The players, coaches and team owner Tom Stillman took their positions behind the presidential lectern, but they had to wait a bit for Trump to turn his full attention to them. The president, making his first public appearance of the day, used the top of his remarks to defend his decision to withdraw U.S. troops from northern Syria, announcing that Vice President Pence plans to leave Wednesday for the region to try to broker a cease fire to stop Turkey’s assault on Kurdish forces that have marked the U.S. pullback.

Trump also hailed improvements in the stock market, suggesting the markets were buoyed by his announcement last week of a partial trade deal with China — a deal that has yet to be finalized.

Once he did focus on the Blues, Trump appeared to be in good spirits. He called center Alexander Steen, who is missing a tooth, to the lectern to praise his toughness (“You think I could take him in a fight?”), and he offered a kiss on the cheek to Laila Anderson, an 11-year-old who suffers from a rare immune disorder and who became an inspiration to the team.

Trump also jokingly suggested that Stillman, who worked in the Commerce Department three decades ago, return to federal government service.

“I’m sticking with hockey,” Stillman replied with a chuckle.

The Blues arrived in Washington during a lengthy East Coast swing that also included a Monday night trip to Nationals Park to root for the Cardinals, just as the Cardinals had for them during their Stanley Cup run. (The Blues left disappointed, with the Nationals taking a 3-0 lead in the National League Championship Series with an 8-1 win.)

The hockey and baseball teams in St. Louis and Washington have long been intertwined. The Nationals cheered on the Capitals as they won the Stanley Cup in 2018 and now, with the Nationals in the NLCS, the Caps are returning the favor. The fates aligned for the Blues to do the same in Washington; after a 3-2 overtime loss to the Islanders on Monday, they made it to D.C. for the 7:38 p.m. first pitch.

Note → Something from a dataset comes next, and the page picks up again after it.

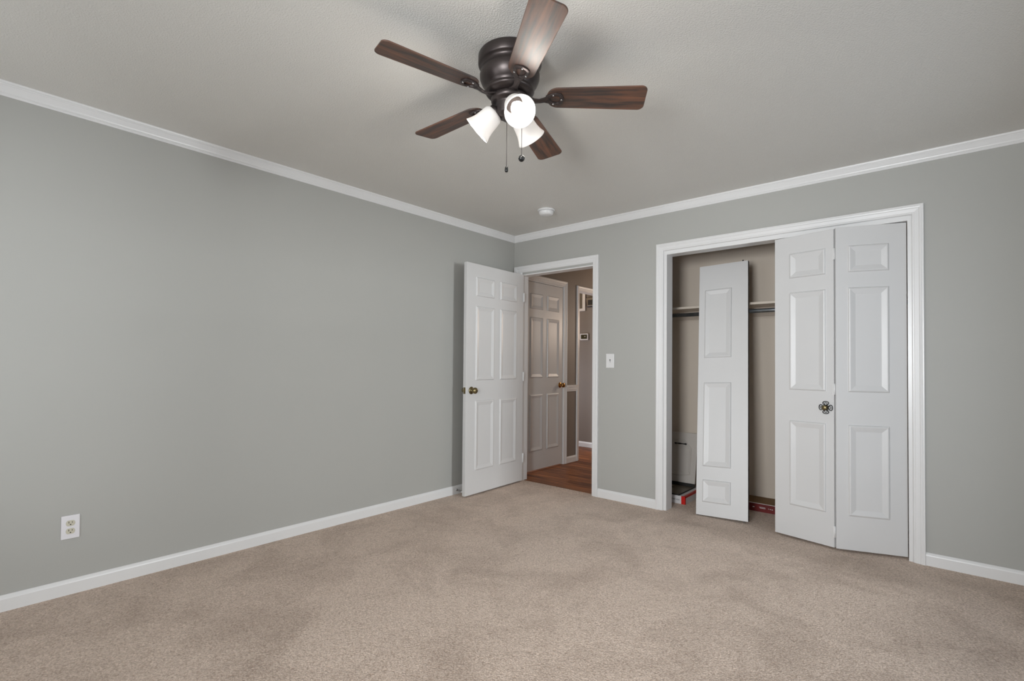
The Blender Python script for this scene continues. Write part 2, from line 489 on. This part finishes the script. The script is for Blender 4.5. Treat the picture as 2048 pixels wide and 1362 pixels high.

“It’s pretty crazy when you look at it,” Blues goalie Jake Allen told the Athletic. “It could be a great opportunity for us as a team to do that and support our fellow St. Louisans. It’s pretty ironic that we’re in a city that we actually don’t have a game in, with nothing going on, to be able to make this happen. For us, things like that don’t really line up on the road during the year — ever — so it’s pretty ironic.”

There’s some cross-pollination, too. T.J. Oshie, the Capitals right winger who formerly played for the Blues, rooted for his former team to win the Stanley Cup after the Caps were eliminated, and he has a sweet little bet going with Barret Jackman, the retired Blues defenseman. The loser has to treat the winner to golf and dinner.